The following operations are not volatile, and there is potential for threads to see inconsistent views of memory.

• Modifying an instance variable.
• Modifying any of the non-threadsafe core data structures.
• Modifying local variables across threads, as in a closure-captured local variable used in a parallel-execution setting.

Note that volatility does not guarantee atomicity; two threads updating a variable and a third observing them may see the writes in any order. If you need atomicity (or if you need volatility for a reference that is not otherwise guaranteed to be volatile), we recommend using the concurrent-ruby gem, which provides explicit reference types that provide both volatility and atomic operations. Atomicity is described in more detail below.

Atomicity refers to the ability to perform a write to memory based on some view of that memory and to know the write happens before the view is invalid. There is a strong parallel here with volatility. An example would be updating a value if and only if it is still null. See the important note about the lack of atomicity in Ruby's ||= operation below.

Very few operations in JRuby have any guaranteed atomicity. Usually, this is expected; most operations are done as simple reads or unconditional writes, like constant initialization, method definition, and so on. A few operations, however, are done atomically:

• Growing an instance variable table. This generally only comes into play early in execution, or if new instance variables are defined for the first time under concurrent execution. See above for a description of how we make this guarantee.
• Updates of LOADED_FEATURES ($") in response to concurrent requires. If a feature appears in LOADED_FEATURES, you know it has successfully completed loading in exactly one thread.
• (from JRuby 1.7.x) The state of an autoloaded constant. Autoloads will only run and complete in exactly one thread.

A number of common Ruby features, however, are not guaranteed atomic, even though they may imply such.

• Conditional updates of the form ||= or &&=. These are not actually atomic in any version of Ruby, and expand logically to a read followed by a test and potentially a write. Additionally, there's no guarantee the right-hand side (the value expression) will only execute once.
• Updates with modification, as in +=, -= and friends. These expand to a read, method call, and write. Under concurrency, the write may wipe out another thread's update.

If you need atomic operations, we recommend using the concurrent-ruby gem.

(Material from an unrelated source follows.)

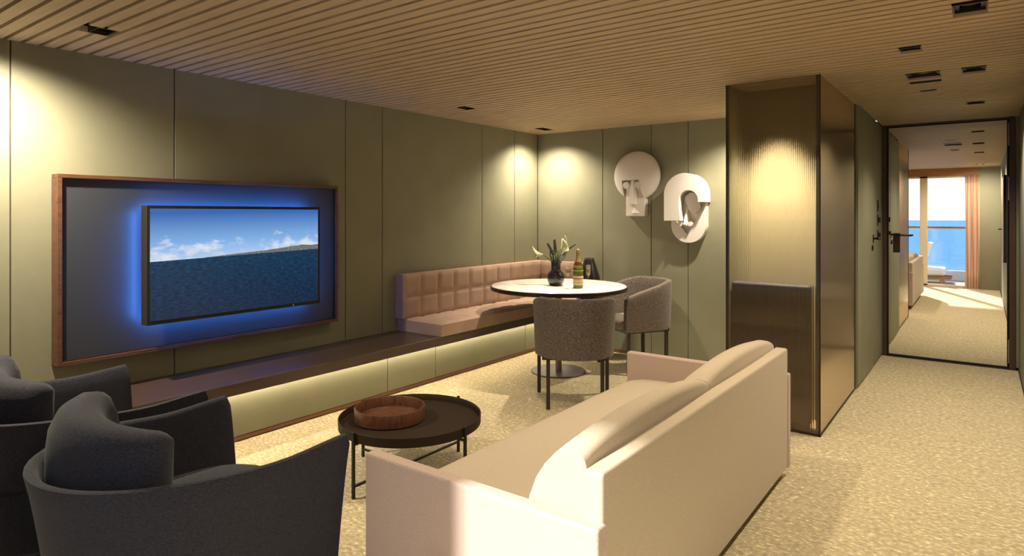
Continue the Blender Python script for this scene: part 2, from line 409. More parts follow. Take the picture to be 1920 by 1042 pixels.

The concurrent-ruby gem provides several atomic classes supporting a number of operations for doing atomic updates:

• compare_and_set - only set the value if it is currently set to some and expected value.
• get_and_set - get the current value and set a new one in a single operation.

In addition, there are simple get and set operations for achieving simple volatility, as well as block-receiving forms of compare_and_set that will use the block's value -- retrying it as necessary -- until the update is successful.

Because JRuby is on the JVM, you also have access to all that the JVM offers in terms of concurrency. The java.util.concurrent package contains a number of threadsafe collections, queues, sets, and other data structures. The java.util.concurrent.atomic package provides atomic containers for reference and primitive types. And there are many actor libraries, transactional memory libraries, and other concurrency utilities available to you.

JRuby also provides a non-standard way to convert any object or class into a fully-synchronized data structure: the JRuby::Synchronized module. You can simply require require 'jruby/synchronized' and then include JRuby::Synchronized into any class or obj.extend(JRuby::Synchronized) any object. The result is that all methods on that class or object will be wrapped in simple synchronization; that is, a reentrant lock against the object itself.

JRuby::Synchronized is used to within the concurrent-ruby gem, which provides Synchronization::Object, Concurrent::Array, Concurrent::Hash, and many other concurrency abstractions for use in JRuby (and MRI).